[TASK PROMPT] The data below is to be returned in full and exactly.

◇ ◇ ◇ ◇ ◇ ◇ ◇

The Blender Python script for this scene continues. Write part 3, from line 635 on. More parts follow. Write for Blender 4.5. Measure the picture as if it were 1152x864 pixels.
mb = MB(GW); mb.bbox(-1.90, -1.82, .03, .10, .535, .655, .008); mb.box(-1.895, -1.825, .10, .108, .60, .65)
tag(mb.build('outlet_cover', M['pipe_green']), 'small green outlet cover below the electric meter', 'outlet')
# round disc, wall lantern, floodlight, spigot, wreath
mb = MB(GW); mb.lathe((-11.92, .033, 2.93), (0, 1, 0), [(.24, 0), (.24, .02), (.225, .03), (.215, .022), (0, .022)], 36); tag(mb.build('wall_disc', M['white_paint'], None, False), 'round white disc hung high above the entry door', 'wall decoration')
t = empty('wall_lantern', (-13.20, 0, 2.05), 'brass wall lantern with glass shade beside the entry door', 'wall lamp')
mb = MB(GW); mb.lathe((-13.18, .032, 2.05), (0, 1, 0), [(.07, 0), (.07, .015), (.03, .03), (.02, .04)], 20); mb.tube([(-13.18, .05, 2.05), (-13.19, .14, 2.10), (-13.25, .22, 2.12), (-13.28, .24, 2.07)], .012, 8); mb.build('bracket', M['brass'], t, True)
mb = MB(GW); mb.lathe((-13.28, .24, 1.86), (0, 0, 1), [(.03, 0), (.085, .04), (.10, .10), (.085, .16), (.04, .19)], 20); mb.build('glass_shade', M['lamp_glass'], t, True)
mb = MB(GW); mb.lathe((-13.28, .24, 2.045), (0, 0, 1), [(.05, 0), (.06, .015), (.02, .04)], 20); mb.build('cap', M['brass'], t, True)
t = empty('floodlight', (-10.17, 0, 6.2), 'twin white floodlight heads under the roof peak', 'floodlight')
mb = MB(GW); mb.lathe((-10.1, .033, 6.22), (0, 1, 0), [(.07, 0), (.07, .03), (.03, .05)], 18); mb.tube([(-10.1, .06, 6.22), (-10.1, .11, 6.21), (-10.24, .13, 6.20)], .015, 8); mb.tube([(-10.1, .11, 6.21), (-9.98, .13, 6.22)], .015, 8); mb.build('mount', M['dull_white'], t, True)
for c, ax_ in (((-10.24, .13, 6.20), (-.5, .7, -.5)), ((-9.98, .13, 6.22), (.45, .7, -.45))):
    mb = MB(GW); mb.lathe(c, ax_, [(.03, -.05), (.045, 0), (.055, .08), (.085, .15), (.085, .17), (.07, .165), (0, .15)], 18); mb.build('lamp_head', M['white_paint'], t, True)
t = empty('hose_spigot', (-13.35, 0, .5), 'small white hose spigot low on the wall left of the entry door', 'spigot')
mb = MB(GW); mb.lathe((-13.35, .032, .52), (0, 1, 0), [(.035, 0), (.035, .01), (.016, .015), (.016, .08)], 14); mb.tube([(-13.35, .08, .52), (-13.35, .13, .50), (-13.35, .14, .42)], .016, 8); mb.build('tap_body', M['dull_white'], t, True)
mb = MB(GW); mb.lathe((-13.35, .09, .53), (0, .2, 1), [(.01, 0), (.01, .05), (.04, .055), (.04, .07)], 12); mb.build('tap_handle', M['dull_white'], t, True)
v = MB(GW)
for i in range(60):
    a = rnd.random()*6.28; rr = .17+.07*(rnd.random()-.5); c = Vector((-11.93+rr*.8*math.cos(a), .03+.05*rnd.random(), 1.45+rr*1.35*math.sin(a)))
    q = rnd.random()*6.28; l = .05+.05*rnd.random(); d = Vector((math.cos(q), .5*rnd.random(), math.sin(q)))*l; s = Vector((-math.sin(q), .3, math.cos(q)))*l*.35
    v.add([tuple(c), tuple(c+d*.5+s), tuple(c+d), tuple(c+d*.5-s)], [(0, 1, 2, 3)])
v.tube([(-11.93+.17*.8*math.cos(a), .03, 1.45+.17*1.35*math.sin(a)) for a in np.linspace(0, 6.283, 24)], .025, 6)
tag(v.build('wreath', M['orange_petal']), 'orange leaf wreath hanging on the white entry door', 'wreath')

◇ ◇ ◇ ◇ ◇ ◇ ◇

[SOLUTION TO THIS EXERCISE]
The Blender Python script for this scene continues. Write part 3, from line 635 on. More parts follow. Write for Blender 4.5. Measure the picture as if it were 1152x864 pixels.
mb = MB(GW); mb.bbox(-1.90, -1.82, .03, .10, .535, .655, .008); mb.box(-1.895, -1.825, .10, .108, .60, .65)
tag(mb.build('outlet_cover', M['pipe_green']), 'small green outlet cover below the electric meter', 'outlet')
# round disc, wall lantern, floodlight, spigot, wreath
mb = MB(GW); mb.lathe((-11.92, .033, 2.93), (0, 1, 0), [(.24, 0), (.24, .02), (.225, .03), (.215, .022), (0, .022)], 36); tag(mb.build('wall_disc', M['white_paint'], None, False), 'round white disc hung high above the entry door', 'wall decoration')
t = empty('wall_lantern', (-13.20, 0, 2.05), 'brass wall lantern with glass shade beside the entry door', 'wall lamp')
mb = MB(GW); mb.lathe((-13.18, .032, 2.05), (0, 1, 0), [(.07, 0), (.07, .015), (.03, .03), (.02, .04)], 20); mb.tube([(-13.18, .05, 2.05), (-13.19, .14, 2.10), (-13.25, .22, 2.12), (-13.28, .24, 2.07)], .012, 8); mb.build('bracket', M['brass'], t, True)
mb = MB(GW); mb.lathe((-13.28, .24, 1.86), (0, 0, 1), [(.03, 0), (.085, .04), (.10, .10), (.085, .16), (.04, .19)], 20); mb.build('glass_shade', M['lamp_glass'], t, True)
mb = MB(GW); mb.lathe((-13.28, .24, 2.045), (0, 0, 1), [(.05, 0), (.06, .015), (.02, .04)], 20); mb.build('cap', M['brass'], t, True)
t = empty('floodlight', (-10.17, 0, 6.2), 'twin white floodlight heads under the roof peak', 'floodlight')
mb = MB(GW); mb.lathe((-10.1, .033, 6.22), (0, 1, 0), [(.07, 0), (.07, .03), (.03, .05)], 18); mb.tube([(-10.1, .06, 6.22), (-10.1, .11, 6.21), (-10.24, .13, 6.20)], .015, 8); mb.tube([(-10.1, .11, 6.21), (-9.98, .13, 6.22)], .015, 8); mb.build('mount', M['dull_white'], t, True)
for c, ax_ in (((-10.24, .13, 6.20), (-.5, .7, -.5)), ((-9.98, .13, 6.22), (.45, .7, -.45))):
    mb = MB(GW); mb.lathe(c, ax_, [(.03, -.05), (.045, 0), (.055, .08), (.085, .15), (.085, .17), (.07, .165), (0, .15)], 18); mb.build('lamp_head', M['white_paint'], t, True)
t = empty('hose_spigot', (-13.35, 0, .5), 'small white hose spigot low on the wall left of the entry door', 'spigot')
mb = MB(GW); mb.lathe((-13.35, .032, .52), (0, 1, 0), [(.035, 0), (.035, .01), (.016, .015), (.016, .08)], 14); mb.tube([(-13.35, .08, .52), (-13.35, .13, .50), (-13.35, .14, .42)], .016, 8); mb.build('tap_body', M['dull_white'], t, True)
mb = MB(GW); mb.lathe((-13.35, .09, .53), (0, .2, 1), [(.01, 0), (.01, .05), (.04, .055), (.04, .07)], 12); mb.build('tap_handle', M['dull_white'], t, True)
v = MB(GW)
for i in range(60):
    a = rnd.random()*6.28; rr = .17+.07*(rnd.random()-.5); c = Vector((-11.93+rr*.8*math.cos(a), .03+.05*rnd.random(), 1.45+rr*1.35*math.sin(a)))
    q = rnd.random()*6.28; l = .05+.05*rnd.random(); d = Vector((math.cos(q), .5*rnd.random(), math.sin(q)))*l; s = Vector((-math.sin(q), .3, math.cos(q)))*l*.35
    v.add([tuple(c), tuple(c+d*.5+s), tuple(c+d), tuple(c+d*.5-s)], [(0, 1, 2, 3)])
v.tube([(-11.93+.17*.8*math.cos(a), .03, 1.45+.17*1.35*math.sin(a)) for a in np.linspace(0, 6.283, 24)], .025, 6)
tag(v.build('wreath', M['orange_petal']), 'orange leaf wreath hanging on the white entry door', 'wreath')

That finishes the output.